Suppose $H$ is an infinite dimensional Hilbert space,$B(H)$ is the set of bounded operators on $H$,$\mathcal{HS}(H)$ is the set of Hilbert-Schmidt operators on $H$. I have two questions:
1.If $T$ is nonzero in $B(H)$,does there exist an nonzero operator $S$ in $\mathcal{HS}(H)$ such that $TS\neq 0$.
2.If $S_1$ and $S_2$ are two nonzero operators in $\mathcal{HS}(H)$, I guess $S_1S_2\neq 0$ is not true.Can anyone show me a counterexample.
Thanks in advance.
Both tasks can be done with rank-one projections.

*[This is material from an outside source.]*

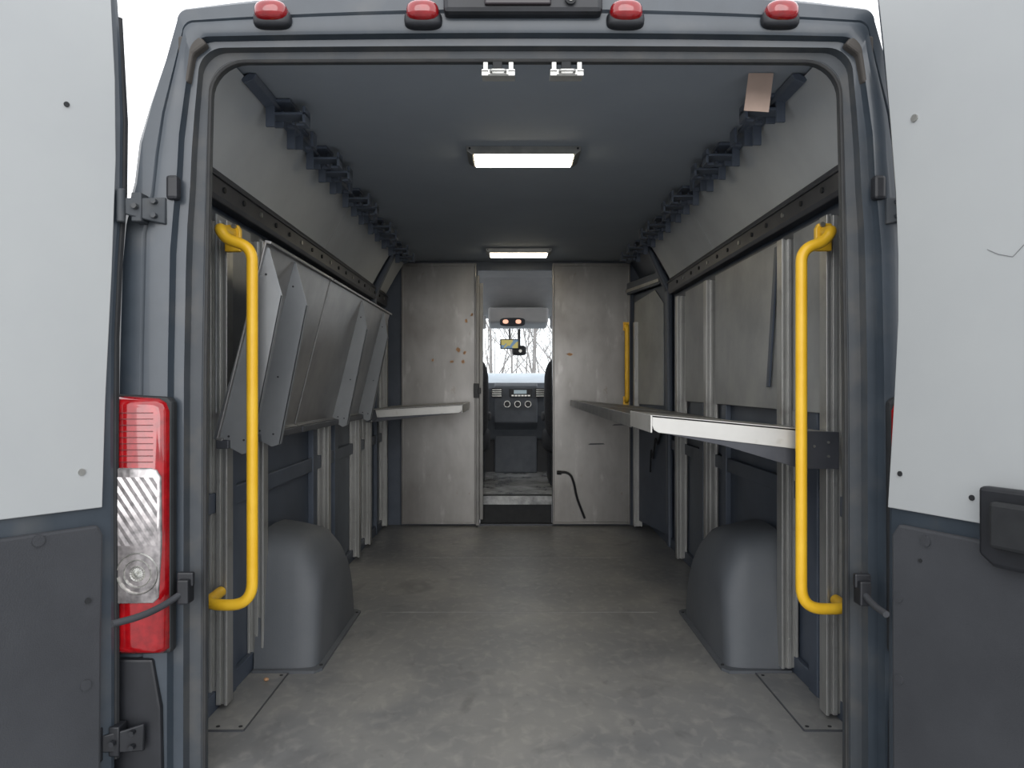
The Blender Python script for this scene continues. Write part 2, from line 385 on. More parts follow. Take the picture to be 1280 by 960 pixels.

If $T\neq 0$, there exists a nonzero $x\in H$ such that $Tx\neq0$. Let $P$ be the projection onto $\operatorname{span}\{x\}$. Then $P$ is Hilbert-Schmidt and $TPx=Tx\neq0$, so $TP\neq0$.
Fix $x,y\in H$ nonzero with $\langle x,y\rangle=0$. Let $P$ be the projection onto $\operatorname{span}\{x\}$ and let $Q$ be the projection onto $\operatorname{span}\{y\}$. Then $P$ and $Q$ are Hilbert-Schmidt, and $PQ=0$.